Hartford PD adding more officers to neighborhoods using $1.9 million grant from DOJ

Hartford

HARTFORD, Conn. (WTNH) — The City of Hartford is looking for more police officers to patrol the streets, and the federal government is paying.

These officers couldn’t come at a more critical time. With stolen cars, carjacking, and armed robberies in the news almost every night, these officers will help bolster the police force.

Hartford Police respond nightly to calls regarding active crimes, but they are also working behind the scenes with the community to stop crimes from happening in the first place. Now, a $1.9 million grant from the federal government will add more officers in the neighborhoods.

The federal government gave this grant to Hartford because they like what they see in their police department.

Anthony Coley of the U.S. Department of Justice told News 8, “Innovation is important and how they are going to use the funds on how they’re going to build trust between law enforcement and the community they serve.”

Hartford Mayor Luke Bronin said they are also working to build a more accessible and open police department as they work to build the force back to full capacity.

“The work that departments are doing to engage with the community, to partner with the community, to build transparent, accountable police departments,” Bronin said. “We’re proud of the work our department has done and proud that the Department of Justice recognizes that.”

The $1.9 million will add 15 officers to the department, but it will be difficult to fill those additional slots on top of the vacancies they have from retirement and attrition.

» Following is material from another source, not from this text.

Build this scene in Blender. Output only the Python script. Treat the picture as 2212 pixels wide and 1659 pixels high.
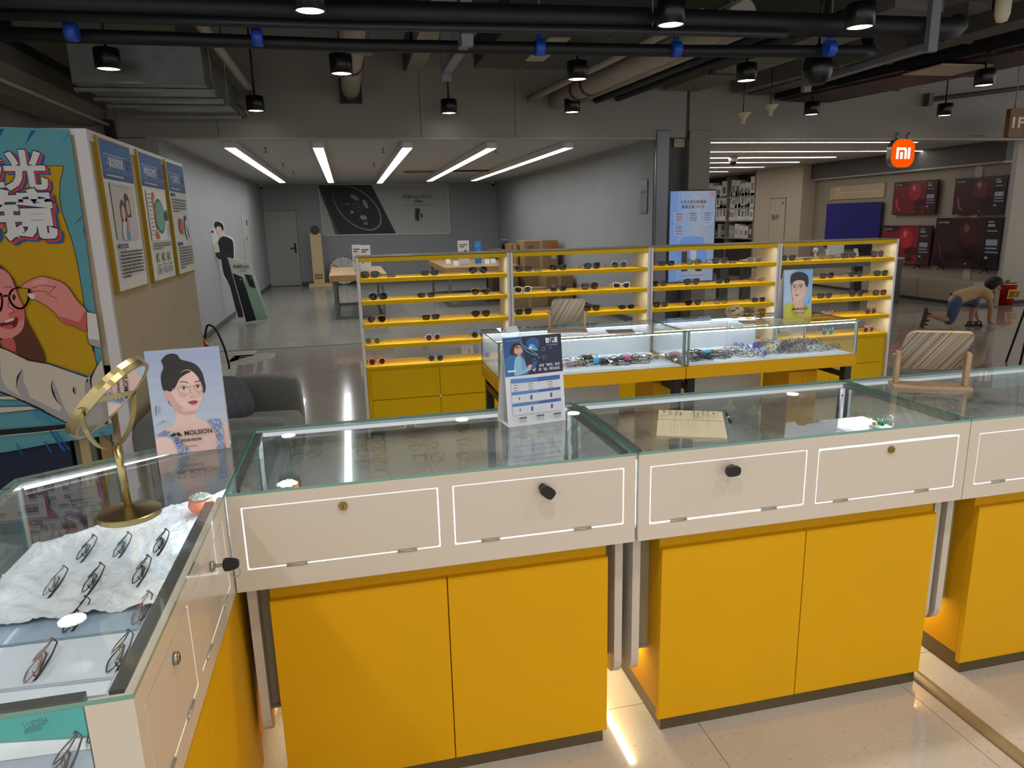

The mayor explained, “There’s no question that there have been fewer applicants for police departments across the country. This is a challenging time for police departments in every city across the country. But we’re still seeing some great applicants and we look forward to continuing to bring on dedicated, diverse classes of new recruits.”

The grant is specifically for community policing, boots on the ground, officers in the neighborhood working with Block Watch, and groups like it. That way the officers know the people and the people know the officers; they believe that is the most effective way to spend the money.

Hyacinth Yennie, chair of Maple Avenue Revitalization, said, “I think community policing is so effective. When the police officer knows your neighborhood you get a lot more things done, you get your community feeling much safer.”

Yennie looks forward to seeing fresh new faces in the neighborhoods, walking the beat, and patrolling the streets. But she thinks some of the money should be used for raises, to keep the officers they have now from going to other departments or leaving the job altogether.

“We train our guys really well, but we train them and it doesn’t take too long before they say, ‘well you know, this isn’t quite for me.’ So we have to figure out how we can be competitive,” she said.

The Hartford Police chief says they are working on that, to retain the police officers on the force as well as hire new ones, but it is difficult as the candidate pool continues to dwindle.